Every Engineer Is a Manager Now, with Chris Lattner

Published on 04.04.2026

AI & AGENTS

Every Engineer Is a Manager Now, with Chris Lattner

TLDR: Chris Lattner, the mind behind LLVM, MLIR, and Swift, joins the Refactoring.fm podcast to discuss his company Modular, the shifting nature of software engineering in an AI-saturated world, and what the future holds for junior developers. The conversation covers open source sustainability, GPU accessibility, and the evolving craft of writing software when an AI is doing a lot of the typing for you.

Summary: Let's set the stage: Chris Lattner is not some random tech blogger with opinions. He designed LLVM, which became the compiler backbone of basically every modern language toolchain. He created Swift. He helped bring Google's TPUs to market. Now he runs Modular, a company whose stated mission is to make AI infrastructure portable across GPUs and platforms. When Chris talks about where AI is going and what it means for engineers, I pay attention, even when I want to push back.

The core thesis of this interview, as much as I can reconstruct from the available content, is right there in the title: every engineer is becoming a kind of manager. Not a manager of people, but a manager of AI agents, code generators, and automated systems that produce work at a speed no human can match. That framing is provocative, and I think it's worth interrogating. Because there is a difference between directing an AI to write a function and understanding what that function actually does. The accountability gap is real, and calling it "management" flattens something that deserves more nuance.

Modular's mission sits at the intersection of two urgent problems. First, most AI workloads today are locked to specific GPU vendors and runtime stacks, making portability a genuine headache for teams that do not want to bet everything on one hardware provider. Second, the AI software stack itself has become absurdly fragmented, with frameworks multiplying faster than anyone can evaluate them. Lattner's argument, as I understand it, is that we need a layer that makes AI computation as portable as a C program once aspired to be. Whether Modular delivers on that is a separate question, but the problem statement is correct.

On open source, the conversation apparently got interesting. AI is doing something paradoxical to open source communities: it makes individual contributors more productive while simultaneously flooding projects with AI-generated pull requests that require human review. Maintainers are getting hit from both directions. The IP questions are even messier. When an AI trained on open source code generates a new function, who owns it? The current legal frameworks were not written with this situation in mind, and the industry is largely pretending otherwise and hoping it sorts itself out.

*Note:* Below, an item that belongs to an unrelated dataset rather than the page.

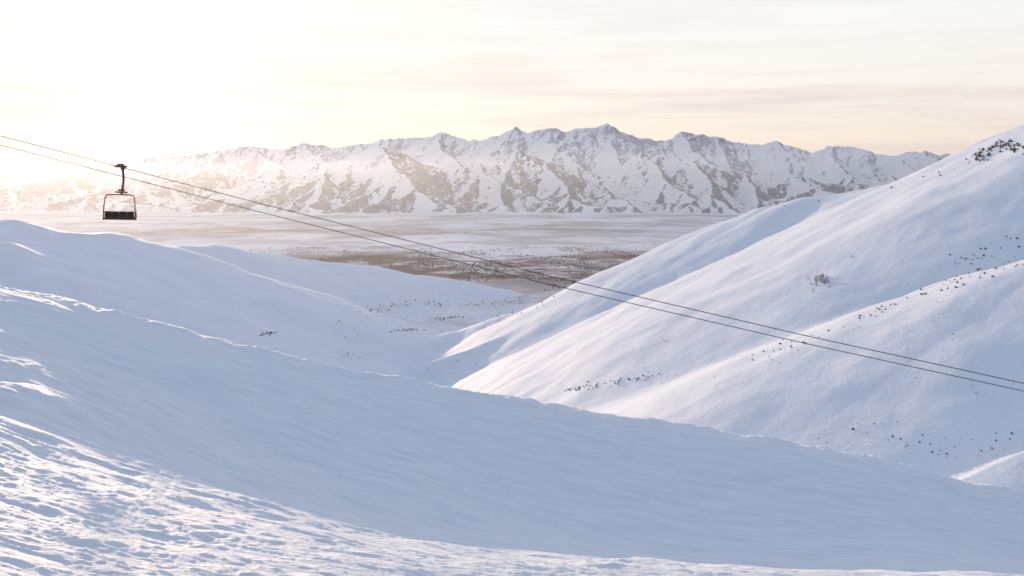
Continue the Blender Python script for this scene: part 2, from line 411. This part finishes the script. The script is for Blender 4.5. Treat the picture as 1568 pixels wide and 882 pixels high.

The junior engineer conversation is where Lattner apparently goes against the grain, and good for him. The dominant narrative in tech right now is that AI will eliminate entry-level engineering jobs. Lattner is bullish on juniors, which I think is actually the more defensible position. Junior engineers who learn to work alongside AI tools will accumulate experience and judgment faster than any previous generation. The floor is higher. The ceiling is also higher. What changes is that the path is different, not absent.

Key takeaways:

  • Modular is building portable AI infrastructure to reduce GPU vendor lock-in and fragmentation in the AI software stack
  • AI is changing the engineer's role toward directing and reviewing automated output, not just writing code from scratch
  • Open source communities face a dual pressure from AI: more productive contributors, but also a flood of AI-generated PRs requiring human review
  • IP ownership of AI-generated code derived from open source training data remains legally unresolved
  • Lattner is optimistic about junior engineers, arguing that AI tools raise the floor and accelerate the accumulation of real engineering judgment
  • Software craftsmanship does not disappear; it shifts toward architecture, systems thinking, and knowing when to override the machine

Why do I care: I spend a lot of time thinking about what "good engineering" means when AI writes a meaningful chunk of the code. Lattner's framing of the engineer-as-manager is useful shorthand, but I want to be careful not to confuse comfort with output metrics for actual understanding. The engineers I trust most are the ones who can read the AI-generated code, spot the subtle off-by-one error or the architectural smell, and say "no, not like that." That critical faculty does not come from prompting. It comes from years of writing things wrong yourself and learning why. The conversation about junior engineers matters precisely here: how do you build that judgment if you never struggle through the implementation yourself? I do not think the answer is to ban AI tools. I think the answer is intentional practice, the same way musicians still do scales even though recording software can auto-tune everything.